--- START Data shown ---

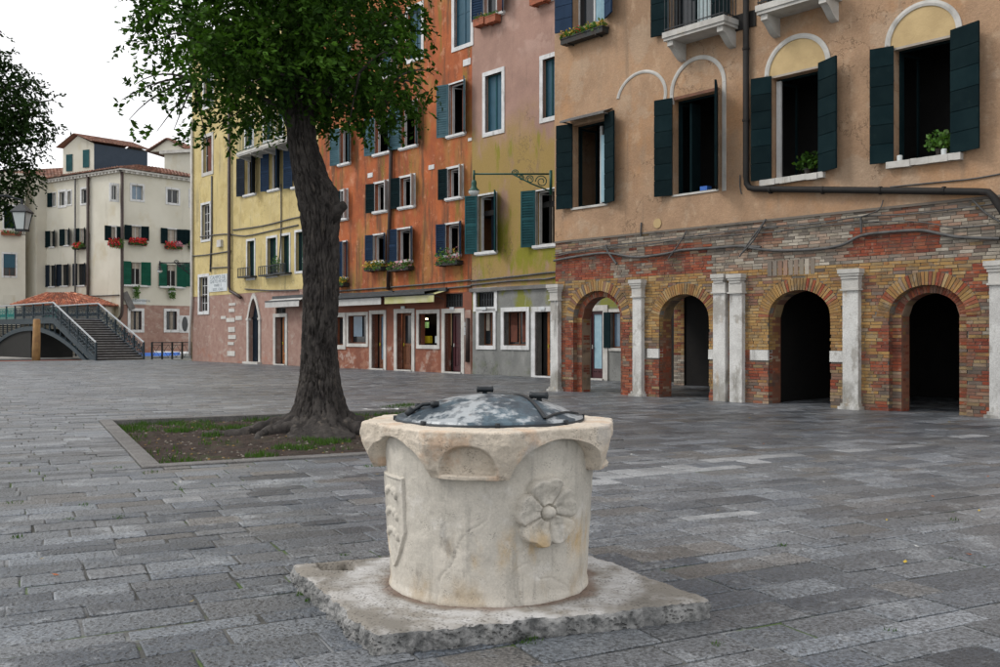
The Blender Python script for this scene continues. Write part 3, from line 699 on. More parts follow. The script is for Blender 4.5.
# ================================================================ the well
WX, WY = -.06, 5.45
well = thing('wellhead', 'carved pale stone well with a round metal lid on a broken square slab', 'well', (WX, WY, 0))
ZB, ZT = .105, 1.02
def pol(th, r, z): return (math.sin(th) * r, -math.cos(th) * r, z)
def rb(z): t = (z - ZB) / (.98 - ZB); return .556 + .045 * t + (.012 * math.exp(-((z - ZB) / .03) ** 2))
nu, nv = 420, 150; V = np.zeros((nv, nu, 3))
for j in range(nv):
    z = ZB - .02 + (1.0 - ZB + .02) * j / (nv - 1)
    for i in range(nu):
        th = 2 * math.pi * i / nu; p = Vector((math.sin(th) * .6, math.cos(th) * .6, z))
        r = rb(z) + .006 * fbm(p * 2.5) + .0035 * fbm(p * 12) + .0018 * fbm(Vector((p.x * 30, p.y * 30, z * 12)))
        c_ = abs(fbm(p * 1.7 + Vector((9, 2, 1)), 3)); r -= .006 * math.exp(-(c_ / .012) ** 2)
        V[j, i] = pol(th, r, z)
grid_mesh('drum', V, nu, nv, 'well', True, True, well)
# rim: an octagon with an arch on each side and spurs at the corners
CF = [R(-9 + 90 * k) for k in range(4)]; SF = [R(36 + 90 * k) for k in range(4)]
def wrap(a): return (a + math.pi) % (2 * math.pi) - math.pi
def ro_top(th):
    best = 9
    for c in CF: 
        d = wrap(th - c)
        if abs(d) < 1.3: best = min(best, .700 / math.cos(d))
    for c in SF:
        d = wrap(th - c)
        if abs(d) < 1.3: best = min(best, .652 / math.cos(d))
    return best
def zb_(th):
    best = .770
    for c in SF:
        d = abs(wrap(th - c)) / R(26.5)
        if d < 1: best = .770 + .195 * math.sqrt(1 - d ** 2.0)
    return best
nu = 560; prof_n = 46
V = np.zeros((prof_n + 22, nu, 3))
for i in range(nu):
    th = 2 * math.pi * i / nu; R0 = ro_top(th); zb0 = zb_(th) + .006 * fbm(Vector((math.sin(th) * 4, math.cos(th) * 4, 0)))
    spur = 1 - max(0, min(1, (zb0 - .785) / .15)); dC = min(abs(wrap(th - c)) for c in CF)
    wear = .014 * fbm(Vector((math.sin(th) * 3, math.cos(th) * 3, 5)))
    rows_ = [(rb(zb0) - .01, zb0 + .004), (rb(zb0) + .012, zb0)]
    for k in range(prof_n):
        t = k / (prof_n - 1); z = zb0 + (ZT - .014 - zb0) * t
        rl = rb(zb0) + .075; f = min(1, (z - .78) / .17); f = f ** .85 if f > 0 else 0
        r = rl + (R0 - rl) * f
        # sunk niche in each flat corner face
        if dC < R(12.5) and z < .945:
            aw = dC / R(12.5); zc = .80 + .145 * math.sqrt(max(0, 1 - aw ** 2.5)); m_ = max(0, min(1, (zc - z) / .012)) * max(0, min(1, (z - .79) / .01))
            r -= .055 * m_
        rows_.append((r, z))
    for k in range(1, 7):
        a = k / 6 * math.pi / 2; rows_.append((R0 - .014 * (1 - math.cos(a)), ZT - .014 + .014 * math.sin(a)))
    for k in range(1, 15): t = k / 14; rows_.append((R0 - .014 + (.42 - R0 + .014) * t, ZT + .004 * math.sin(t * 3)))
    for j, (r, z) in enumerate(rows_[:prof_n + 22]):
        p = Vector((math.sin(th) * r, math.cos(th) * r, z)); n1 = .012 * fbm(p * 3.2 + Vector((1, 2, 3))) + .005 * fbm(p * 11) + .003 * fbm(p * 34)
        k_ = 1 if 1 < j < prof_n + 9 else .25
        chip = max(0, fbm(p * 2.3 + Vector((4, 4, 4))) - .25) * .07 if dC > R(14) and dC < R(34) else 0
        V[j, i] = pol(th, r + (n1 + wear) * k_ - chip * k_, z + n1 * .35 * k_ + (.006 * fbm(p * 6) if j > prof_n + 8 else 0))
grid_mesh('rim', V, nu, prof_n + 22, 'rim', True, True, well)
# rosette
RC, RZ = R(30.5), .585
nr, na = 60, 200; V = np.zeros((nr, na, 3))
pet = [(R(96), .192, R(38)), (R(170), .175, R(36)), (R(242), .190, R(36)), (R(309), .188, R(34)), (R(20), .175, R(38))]
for j in range(nr):
    for i in range(na):
        a = 2 * math.pi * i / na; rho = .20 * j / (nr - 1)
        h = -.004 if rho < .13 else -.012
        for n_, (pa, pl, pwid) in enumerate(pet):
            d = abs(wrap(a - pa)); lim = pl * (1 - .07 * math.exp(-(d / R(8)) ** 2)) * (1 - .18 * (d / pwid) ** 4) if d < pwid * 1.03 else 0
            if rho < lim:
                e = 1 - rho / lim; side = max(0, 1 - (d / (pwid * 1.03)) ** 6)
                cup = .040 + .034 * (rho / lim) ** 1.5 
                hh_ = cup * min(1, e * 14) ** .6 * side ** .5 * (1 - .35 * math.exp(-((rho / lim - .45) / .22) ** 2) * (1 - d / pwid)) + .004 * fbm(Vector((rho * 22, a * 3, 4))) 
                h = max(h, hh_)
        if rho < .034: h = max(h, .042 + .026 * math.sqrt(max(0, 1 - (rho / .034) ** 2)))
        elif rho < .046: h = min(h, .008)
        x, z = rho * math.cos(a), RZ + rho * math.sin(a); th = RC + x / .585
        h += .003 * fbm(Vector((x * 25, z * 25, 2)))
        V[j, i] = pol(th, rb(z) + h, z)
grid_mesh('rosette', V, na, nr, 'well', True, True, well)
# shield
SC = R(-66); nu, nv = 70, 130; V = np.zeros((nv, nu, 3)); z1s, z0s, hw = .745, .235, .165
for j in range(nv):
    tz = j / (nv - 1); z = z0s + (z1s - z0s) * tz; ww = hw * (min(1, (tz / .42)) ** .62 if tz < .42 else 1) + .0008
    for i in range(nu):
        x = -1 + 2 * i / (nu - 1); edge = min(1 - abs(x), (1 - tz) * 3, 1) * ww
        h = .016 * min(1, max(0, edge) / .008) - .002 - (.006 if edge > .018 else 0)
        xx = x * ww
        for zc in (.655, .54, .43):   # three worn charges, one above the other
            for (cx_, cz_, rx_, rz_) in ((-.05, 0, .03, .022), (0, .012, .035, .016), (.05, 0, .028, .024), (.08, -.02, .014, .022), (-.08, -.018, .014, .02)):
                dd = ((xx - cx_) / rx_) ** 2 + ((z - zc - cz_) / rz_) ** 2
                if dd < 1: h = max(h, .010 + .013 * math.sqrt(1 - dd))
        h += .002 * fbm(Vector((xx * 30, z * 30, 7)))
        V[j, i] = pol(SC + xx / .59, rb(z) + h, z)
grid_mesh('shield', V, nu, nv, 'well', False, True, well)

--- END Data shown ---

Without the pictures, output the full listing exactly as it stands.

▶ [Solved exercise]:
The Blender Python script for this scene continues. Write part 3, from line 699 on. More parts follow. The script is for Blender 4.5.
# ================================================================ the well
WX, WY = -.06, 5.45
well = thing('wellhead', 'carved pale stone well with a round metal lid on a broken square slab', 'well', (WX, WY, 0))
ZB, ZT = .105, 1.02
def pol(th, r, z): return (math.sin(th) * r, -math.cos(th) * r, z)
def rb(z): t = (z - ZB) / (.98 - ZB); return .556 + .045 * t + (.012 * math.exp(-((z - ZB) / .03) ** 2))
nu, nv = 420, 150; V = np.zeros((nv, nu, 3))
for j in range(nv):
    z = ZB - .02 + (1.0 - ZB + .02) * j / (nv - 1)
    for i in range(nu):
        th = 2 * math.pi * i / nu; p = Vector((math.sin(th) * .6, math.cos(th) * .6, z))
        r = rb(z) + .006 * fbm(p * 2.5) + .0035 * fbm(p * 12) + .0018 * fbm(Vector((p.x * 30, p.y * 30, z * 12)))
        c_ = abs(fbm(p * 1.7 + Vector((9, 2, 1)), 3)); r -= .006 * math.exp(-(c_ / .012) ** 2)
        V[j, i] = pol(th, r, z)
grid_mesh('drum', V, nu, nv, 'well', True, True, well)
# rim: an octagon with an arch on each side and spurs at the corners
CF = [R(-9 + 90 * k) for k in range(4)]; SF = [R(36 + 90 * k) for k in range(4)]
def wrap(a): return (a + math.pi) % (2 * math.pi) - math.pi
def ro_top(th):
    best = 9
    for c in CF: 
        d = wrap(th - c)
        if abs(d) < 1.3: best = min(best, .700 / math.cos(d))
    for c in SF:
        d = wrap(th - c)
        if abs(d) < 1.3: best = min(best, .652 / math.cos(d))
    return best
def zb_(th):
    best = .770
    for c in SF:
        d = abs(wrap(th - c)) / R(26.5)
        if d < 1: best = .770 + .195 * math.sqrt(1 - d ** 2.0)
    return best
nu = 560; prof_n = 46
V = np.zeros((prof_n + 22, nu, 3))
for i in range(nu):
    th = 2 * math.pi * i / nu; R0 = ro_top(th); zb0 = zb_(th) + .006 * fbm(Vector((math.sin(th) * 4, math.cos(th) * 4, 0)))
    spur = 1 - max(0, min(1, (zb0 - .785) / .15)); dC = min(abs(wrap(th - c)) for c in CF)
    wear = .014 * fbm(Vector((math.sin(th) * 3, math.cos(th) * 3, 5)))
    rows_ = [(rb(zb0) - .01, zb0 + .004), (rb(zb0) + .012, zb0)]
    for k in range(prof_n):
        t = k / (prof_n - 1); z = zb0 + (ZT - .014 - zb0) * t
        rl = rb(zb0) + .075; f = min(1, (z - .78) / .17); f = f ** .85 if f > 0 else 0
        r = rl + (R0 - rl) * f
        # sunk niche in each flat corner face
        if dC < R(12.5) and z < .945:
            aw = dC / R(12.5); zc = .80 + .145 * math.sqrt(max(0, 1 - aw ** 2.5)); m_ = max(0, min(1, (zc - z) / .012)) * max(0, min(1, (z - .79) / .01))
            r -= .055 * m_
        rows_.append((r, z))
    for k in range(1, 7):
        a = k / 6 * math.pi / 2; rows_.append((R0 - .014 * (1 - math.cos(a)), ZT - .014 + .014 * math.sin(a)))
    for k in range(1, 15): t = k / 14; rows_.append((R0 - .014 + (.42 - R0 + .014) * t, ZT + .004 * math.sin(t * 3)))
    for j, (r, z) in enumerate(rows_[:prof_n + 22]):
        p = Vector((math.sin(th) * r, math.cos(th) * r, z)); n1 = .012 * fbm(p * 3.2 + Vector((1, 2, 3))) + .005 * fbm(p * 11) + .003 * fbm(p * 34)
        k_ = 1 if 1 < j < prof_n + 9 else .25
        chip = max(0, fbm(p * 2.3 + Vector((4, 4, 4))) - .25) * .07 if dC > R(14) and dC < R(34) else 0
        V[j, i] = pol(th, r + (n1 + wear) * k_ - chip * k_, z + n1 * .35 * k_ + (.006 * fbm(p * 6) if j > prof_n + 8 else 0))
grid_mesh('rim', V, nu, prof_n + 22, 'rim', True, True, well)
# rosette
RC, RZ = R(30.5), .585
nr, na = 60, 200; V = np.zeros((nr, na, 3))
pet = [(R(96), .192, R(38)), (R(170), .175, R(36)), (R(242), .190, R(36)), (R(309), .188, R(34)), (R(20), .175, R(38))]
for j in range(nr):
    for i in range(na):
        a = 2 * math.pi * i / na; rho = .20 * j / (nr - 1)
        h = -.004 if rho < .13 else -.012
        for n_, (pa, pl, pwid) in enumerate(pet):
            d = abs(wrap(a - pa)); lim = pl * (1 - .07 * math.exp(-(d / R(8)) ** 2)) * (1 - .18 * (d / pwid) ** 4) if d < pwid * 1.03 else 0
            if rho < lim:
                e = 1 - rho / lim; side = max(0, 1 - (d / (pwid * 1.03)) ** 6)
                cup = .040 + .034 * (rho / lim) ** 1.5 
                hh_ = cup * min(1, e * 14) ** .6 * side ** .5 * (1 - .35 * math.exp(-((rho / lim - .45) / .22) ** 2) * (1 - d / pwid)) + .004 * fbm(Vector((rho * 22, a * 3, 4))) 
                h = max(h, hh_)
        if rho < .034: h = max(h, .042 + .026 * math.sqrt(max(0, 1 - (rho / .034) ** 2)))
        elif rho < .046: h = min(h, .008)
        x, z = rho * math.cos(a), RZ + rho * math.sin(a); th = RC + x / .585
        h += .003 * fbm(Vector((x * 25, z * 25, 2)))
        V[j, i] = pol(th, rb(z) + h, z)
grid_mesh('rosette', V, na, nr, 'well', True, True, well)
# shield
SC = R(-66); nu, nv = 70, 130; V = np.zeros((nv, nu, 3)); z1s, z0s, hw = .745, .235, .165
for j in range(nv):
    tz = j / (nv - 1); z = z0s + (z1s - z0s) * tz; ww = hw * (min(1, (tz / .42)) ** .62 if tz < .42 else 1) + .0008
    for i in range(nu):
        x = -1 + 2 * i / (nu - 1); edge = min(1 - abs(x), (1 - tz) * 3, 1) * ww
        h = .016 * min(1, max(0, edge) / .008) - .002 - (.006 if edge > .018 else 0)
        xx = x * ww
        for zc in (.655, .54, .43):   # three worn charges, one above the other
            for (cx_, cz_, rx_, rz_) in ((-.05, 0, .03, .022), (0, .012, .035, .016), (.05, 0, .028, .024), (.08, -.02, .014, .022), (-.08, -.018, .014, .02)):
                dd = ((xx - cx_) / rx_) ** 2 + ((z - zc - cz_) / rz_) ** 2
                if dd < 1: h = max(h, .010 + .013 * math.sqrt(1 - dd))
        h += .002 * fbm(Vector((xx * 30, z * 30, 7)))
        V[j, i] = pol(SC + xx / .59, rb(z) + h, z)
grid_mesh('shield', V, nu, nv, 'well', False, True, well)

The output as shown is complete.